## Dataset content
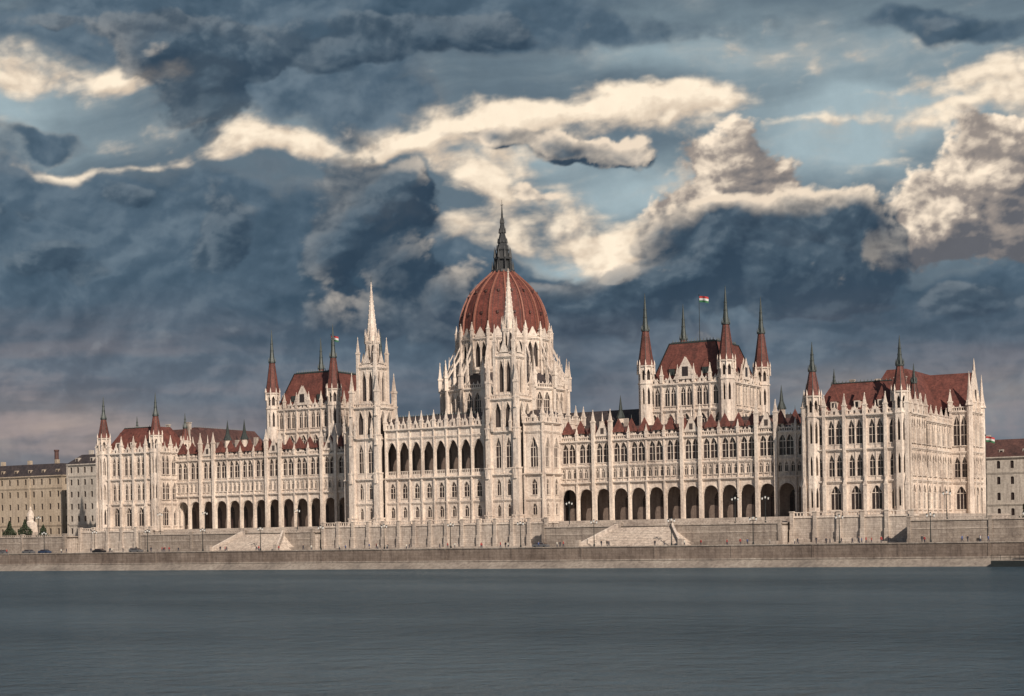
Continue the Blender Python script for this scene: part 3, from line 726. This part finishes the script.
def conifer(x,y,z,h,r,label,seed):
    rnd=random.Random(seed)
    o=link('conifer_tree',None,None,label=label,category='tree')
    t=MB(); t.prism(x,y,7,.22,.05,z,z+h*.95,BARK)
    for k in range(10):
        a=rnd.random()*6.28; hh=z+h*(.15+.07*k); rr=r*(1-.08*k)*.8
        t.poly([(x,y-.06,hh),(x,y+.06,hh),(x+rr*math.cos(a),y+rr*math.sin(a),hh+.3)],BARK)
    link('trunk',t.mesh('trunk'),o)
    c=MB()
    for k in range(1800):
        q=rnd.random()**.7; hh=z+h*(.08+.92*(1-q)); rr=r*q*(.5+.5*rnd.random())*(1+.25*math.sin(9*q+seed)); a=rnd.random()*6.28
        px,py=x+rr*math.cos(a),y+rr*math.sin(a); s_=.16+.14*rnd.random()
        d1=Vector((rnd.gauss(0,1),rnd.gauss(0,1),rnd.gauss(0,1))).normalized()*s_; d2=Vector((rnd.gauss(0,1),rnd.gauss(0,1),rnd.gauss(0,1))).normalized()*s_
        p=Vector((px,py,hh)); c.poly([p-d1,p+d2,p+d1,p-d2*.8],LEAF)
    link('crown',c.mesh('crown'),o)
conifer(-187,12,T,6,2.6,'dark bushy conifer beside the pale monument',1)
conifer(-179.5,12,T,6.5,3.0,'dark bushy conifer beside the pale monument',2)
conifer(-176,17,T,4.5,2.2,'dark bushy conifer beside the pale monument',5)
for i,(x,y,h) in enumerate(((146,72,7.5),(153,70,7),(160,74,8),(168,70,6.5))): conifer(x,y,T,h,3,'dark green tree in front of the apartment building',10+i)
def flag(x,y,z,hp,w,label):
    o=link('flagpole',None,None,label=label,category='flag')
    b=MB(); b.prism(x,y,8,.11,.06,z,z+hp,IRON); b.prism(x,y,6,.18,.18,z+hp,z+hp+.25,IRON); link('pole',b.mesh('pole'),o)
    f=MB(); hh=w*.6; N=10
    for j,mt in enumerate((FGRN,FWHT,FRED)):
        for k in range(N):
            def q(u,v):
                return (x+.1+w*u*.93,y+.35*math.sin(u*7)*u-.1*u,z+hp-hh-.2+hh*v-.5*u*u)
            f.poly([q(k/N,j/3),q((k+1)/N,j/3),q((k+1)/N,(j+1)/3),q(k/N,(j+1)/3)],mt)
    link('flag',f.mesh('flag'),o)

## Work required
All of the material above should be reproduced exactly, except the pictures.

## Written reply
Continue the Blender Python script for this scene: part 3, from line 726. This part finishes the script.
def conifer(x,y,z,h,r,label,seed):
    rnd=random.Random(seed)
    o=link('conifer_tree',None,None,label=label,category='tree')
    t=MB(); t.prism(x,y,7,.22,.05,z,z+h*.95,BARK)
    for k in range(10):
        a=rnd.random()*6.28; hh=z+h*(.15+.07*k); rr=r*(1-.08*k)*.8
        t.poly([(x,y-.06,hh),(x,y+.06,hh),(x+rr*math.cos(a),y+rr*math.sin(a),hh+.3)],BARK)
    link('trunk',t.mesh('trunk'),o)
    c=MB()
    for k in range(1800):
        q=rnd.random()**.7; hh=z+h*(.08+.92*(1-q)); rr=r*q*(.5+.5*rnd.random())*(1+.25*math.sin(9*q+seed)); a=rnd.random()*6.28
        px,py=x+rr*math.cos(a),y+rr*math.sin(a); s_=.16+.14*rnd.random()
        d1=Vector((rnd.gauss(0,1),rnd.gauss(0,1),rnd.gauss(0,1))).normalized()*s_; d2=Vector((rnd.gauss(0,1),rnd.gauss(0,1),rnd.gauss(0,1))).normalized()*s_
        p=Vector((px,py,hh)); c.poly([p-d1,p+d2,p+d1,p-d2*.8],LEAF)
    link('crown',c.mesh('crown'),o)
conifer(-187,12,T,6,2.6,'dark bushy conifer beside the pale monument',1)
conifer(-179.5,12,T,6.5,3.0,'dark bushy conifer beside the pale monument',2)
conifer(-176,17,T,4.5,2.2,'dark bushy conifer beside the pale monument',5)
for i,(x,y,h) in enumerate(((146,72,7.5),(153,70,7),(160,74,8),(168,70,6.5))): conifer(x,y,T,h,3,'dark green tree in front of the apartment building',10+i)
def flag(x,y,z,hp,w,label):
    o=link('flagpole',None,None,label=label,category='flag')
    b=MB(); b.prism(x,y,8,.11,.06,z,z+hp,IRON); b.prism(x,y,6,.18,.18,z+hp,z+hp+.25,IRON); link('pole',b.mesh('pole'),o)
    f=MB(); hh=w*.6; N=10
    for j,mt in enumerate((FGRN,FWHT,FRED)):
        for k in range(N):
            def q(u,v):
                return (x+.1+w*u*.93,y+.35*math.sin(u*7)*u-.1*u,z+hp-hh-.2+hh*v-.5*u*u)
            f.poly([q(k/N,j/3),q((k+1)/N,j/3),q((k+1)/N,(j+1)/3),q(k/N,(j+1)/3)],mt)
    link('flag',f.mesh('flag'),o)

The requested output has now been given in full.